After over 20 years of beats, raps and rhymes, Black Noise is South Africa’s oldest active hip-hop crew. Hailing from Mitchell’s Plain in the Cape Flats (Cape Town), Emile YX? and the rest of the crew have been holding it down for over two decades, making new music and continuing their community work with Heal the Hood. Nomadic Wax was in Cape Town a few months ago with the Black Noise crew and shot two new music videos which are now available to watch online.

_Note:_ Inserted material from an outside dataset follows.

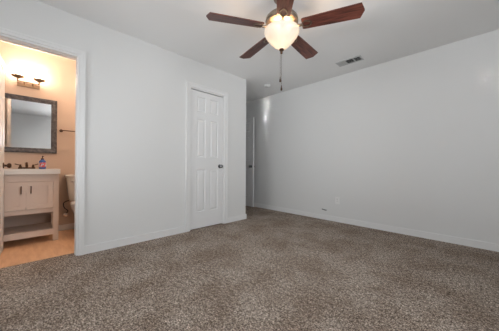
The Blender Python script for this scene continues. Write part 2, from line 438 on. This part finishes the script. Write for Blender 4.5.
# glass bowl, open at the top
bm = bmesh.new()
outer = [(0.145, 2.108), (0.149, 2.112), (0.152, 2.106), (0.152, 2.096), (0.147, 2.078), (0.132, 2.052), (0.108, 2.020), (0.080, 1.990), (0.052, 1.964), (0.024, 1.950), (0.0, 1.947)]
inner = [(0.0, 1.952), (0.024, 1.955), (0.050, 1.969), (0.077, 1.995), (0.104, 2.025), (0.127, 2.055), (0.142, 2.079), (0.147, 2.096), (0.146, 2.102)]
lathe(bm, [(a, F(z)) for a, z in outer+inner] + [(0.145, F(2.108))], seg=48, caps=False)
bmesh.ops.remove_doubles(bm, verts=bm.verts, dist=1e-5)
obj('glass_bowl', bm, bowl_m, fan, sm=True)
bm = bmesh.new(); lathe(bm, [(0.0, F(1.949)), (0.020, F(1.947)), (0.022, F(1.939)), (0.012, F(1.931)), (0.008, F(1.923)), (0.011, F(1.916)), (0.007, F(1.907)), (0.0, F(1.904))], seg=20)
obj('finial', bm, dbronze_m, fan, sm=True)
BZ = F(2.131)
def blade_bm():
    bm = bmesh.new(); ri, ro = 0.175, 0.652
    outline = [(ri, -0.050), (ri+0.012, -0.056), (0.40, -0.064), (ro-0.026, -0.070), (ro, -0.004)]
    outline = outline + [(x, -y) for x, y in reversed(outline)]
    top = [bm.verts.new((x, y, 0.0035)) for x, y in outline]; bot = [bm.verts.new((x, y, -0.0035)) for x, y in outline]
    bm.faces.new(top); bm.faces.new(bot)
    n = len(outline)
    for i in range(n):
        j = (i+1) % n; bm.faces.new((top[i], top[j], bot[j], bot[i]))
    bmesh.ops.recalc_face_normals(bm, faces=bm.faces[:])
    return bm
def bracket_bm():
    bm = bmesh.new()
    # arm from the motor and a leaf shaped plate with a cut-out below the blade root
    tube(bm, curve_pts([(0.085, 0, 0.014), (0.12, 0, 0.004), (0.155, 0, -0.008), (0.18, 0, -0.008)], 4), [0.011]*13, 8)
    z0, z1 = -0.011, -0.004
    def ringseg(rx, ry, w, cx):
        n = 20
        A = []
        for i in range(n):
            a = 2*PI*i/n; ca, sa = math.cos(a), math.sin(a)
            A.append([bm.verts.new((cx+(rx+o)*ca, (ry+o)*sa*(1-0.25*ca), z)) for o, z in ((0, z0), (w, z0), (w, z1), (0, z1))])
        for i in range(n):
            j = (i+1) % n
            for k in range(4):
                l = (k+1) % 4; bm.faces.new((A[i][k], A[i][l], A[j][l], A[j][k]))
    ringseg(0.032, 0.024, 0.010, 0.215)
    for yy in (-0.034, 0.034): lathe(bm, [(0, z0-0.003), (0.006, z0-0.002), (0.006, z0+0.004)], (0.215, yy*0.9, 0), 'Z', 10)
    bmesh.ops.recalc_face_normals(bm, faces=bm.faces[:])
    return bm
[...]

The first track/video is entitled “The Cape Flats, Mitchell’s Plain.” It is a fun party track celebrating an oft misunderstood and misrepresented area that is too often associated solely with organized crime, drug dealing, and gang violence. The crew, including founding member Emile YX?, are all from Mitchell’s Plain. As Emile puts it, “’The Cape Flats, Mitchells Plain’ track is an attempt from our side to dispel the general belief carried by local media that only bad comes from these communities. Media mostly tells the stories of gangsters and drug dealers when speaking of this community and in so doing keep people from traveling there. Thus keeping people divided post Apartheid.”

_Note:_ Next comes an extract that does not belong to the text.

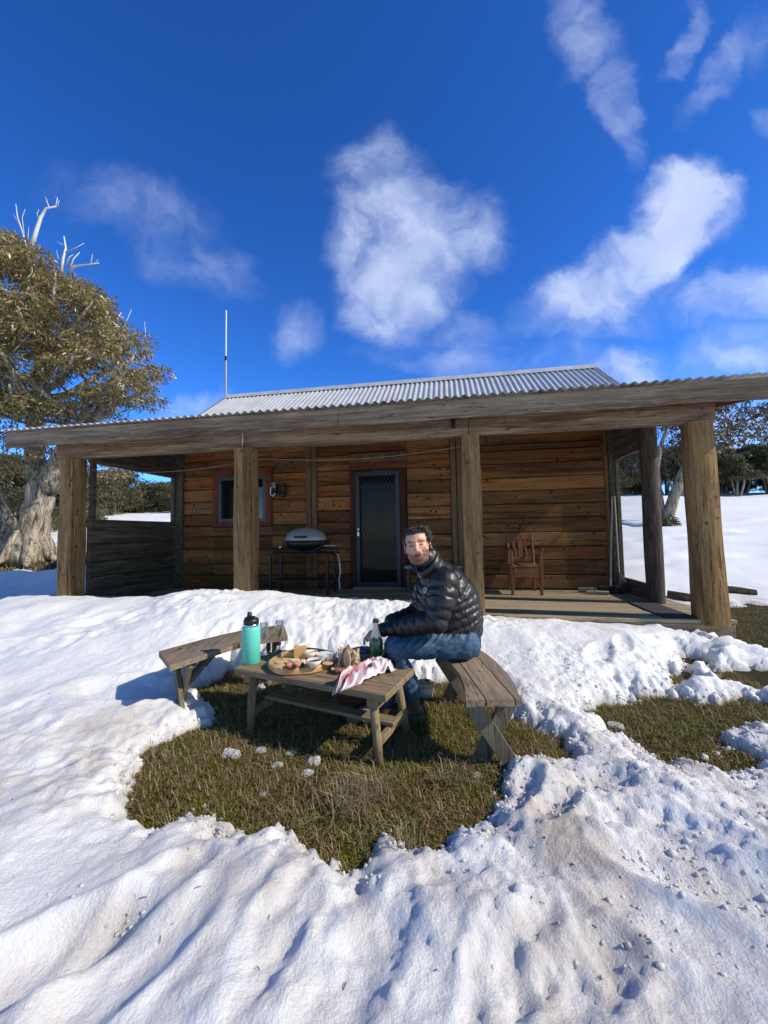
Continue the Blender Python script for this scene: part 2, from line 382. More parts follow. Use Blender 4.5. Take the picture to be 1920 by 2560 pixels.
def snow_mat():
    m, T, b = principled('snow'); tc = T.new('ShaderNodeTexCoord').outputs['Object']
    n1 = T.noise(tc, 26, 6, .62); n2 = T.noise(tc, 120, 5, .65); n3 = T.noise(tc, 2.1, 6, .6)
    st = T.new('ShaderNodeMapping', i_Vector=tc, i_Rotation=(0, 0, R(-50)), i_Scale=(1, .45, 1)).outputs[0]
    n4 = T.noise(st, 3.5, 5, .62)
    near = T.new('ShaderNodeSeparateXYZ'); T.l.new(tc, near.inputs[0])
    # meltwater dirt and trodden grit, patchy; only on the trodden snow this side of the hut
    dirt = T.math('MULTIPLY', T.ramp(n4, [(.38, (0, 0, 0)), (.62, (1, 1, 1))]), T.ramp(n3, [(.36, (0, 0, 0)), (.60, (1, 1, 1))]))
    gate = T.new('ShaderNodeMapRange'); T.l.new(near.outputs[1], gate.inputs[0])
    for i, v in ((1, 2.0), (2, 3.2), (3, .75), (4, .04)): gate.inputs[i].default_value = v
    dirt = T.math('MULTIPLY', dirt, gate.outputs[0])
    old = T.new('ShaderNodeMapRange', interpolation_type='SMOOTHSTEP'); T.l.new(near.outputs[1], old.inputs[0])
    for i, v in ((1, 1.5), (2, 2.9), (3, .75), (4, .0)): old.inputs[i].default_value = v
    oldm = T.math('MULTIPLY', old.outputs[0], T.ramp(T.noise(tc, 1.3, 4, .6), [(.25, (.35, .35, .35)), (.65, (1, 1, 1))]))
    col = T.mix(oldm, (.885, .89, .895), (.77, .768, .76)); col = T.mix(dirt, col, (.40, .325, .255))
    ta = T.new('ShaderNodeAttribute', attribute_name='thick').outputs['Fac']
    th_ = T.new('ShaderNodeMapRange', interpolation_type='SMOOTHSTEP'); T.l.new(T.math('MULTIPLY_ADD', n1, .05, ta), th_.inputs[0])
    for i, v in ((1, .02), (2, .085), (3, .8), (4, 0.0)): th_.inputs[i].default_value = v
    rim = T.math('MULTIPLY', th_.outputs[0], T.ramp(T.noise(tc, 5, 4, .6), [(.35, (.15, .15, .15)), (.6, (1, 1, 1))]))
    col = T.mix(rim, col, (.40, .36, .31))
    speck = T.new('ShaderNodeTexVoronoi', i_Scale=14.0, i_Vector=tc)
    sm = T.math('MULTIPLY', T.ramp(speck.outputs[0], [(.03, (1, 1, 1)), (.05, (0, 0, 0))]), T.ramp(n3, [(.52, (0, 0, 0)), (.6, (1, 1, 1))]))
    sm = T.math('MULTIPLY', sm, gate.outputs[0]); col = T.mix(sm, col, (.10, .07, .05))
    T.l.new(col, b.inputs['Base Color']); b.inputs['Roughness'].default_value = .55; b.inputs['Specular IOR Level'].default_value = .35
    b.inputs['Subsurface Weight'].default_value = .55; b.inputs['Subsurface Radius'].default_value = (.9, 1.0, 1.15); b.inputs['Subsurface Scale'].default_value = .022
    h = T.math('MULTIPLY_ADD', n2, .7, n1)
    bp = T.new('ShaderNodeBump', i_Strength=.68, i_Distance=.025, i_Height=h); T.l.new(bp.outputs[0], b.inputs['Normal'])
    return m
M['snow'] = snow_mat()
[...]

The song and video chronicle Emile YX?, DJ Thee Angelo and crew from their first break dance crew created in Rocklands (in Mitchell’s Plain) and how years later the Black Noise blueprint that was laid down has come to fruition. The video features young neighborhood b-boys as the next generation of South African b-boys, as well as House, an American dancer, who is the founder and director of Urban Artistry. Shot on location by Nomadic Wax’s Magee McIlvaine, the video chronicles the Cape Flats colored townships in Cape Town. The Afrikaans community has a particularly poor reputation in South Africa for gangsterism and violence. Some of the worst drug problems come out of these neighborhoods. Yet it is out of that context that Black Noise grew, in direct contrast to all of this. Indeed, they have never left the neighborhood. They continue to live in The Cape Flats and have done so their entire lives.
The second video is a b-boy jam, pure and simple. It is a celebration of South Africa’s vibrant b-boy culture which Black Noise helped to create. It opens with one of Heal the Hood’s regular youth workshops on Hip Hop, Culture, and Identity that they hold throughout the region.
Enjoy the visuals, and support the work of artists like these who have dedicated their lives to upliftment of their communities.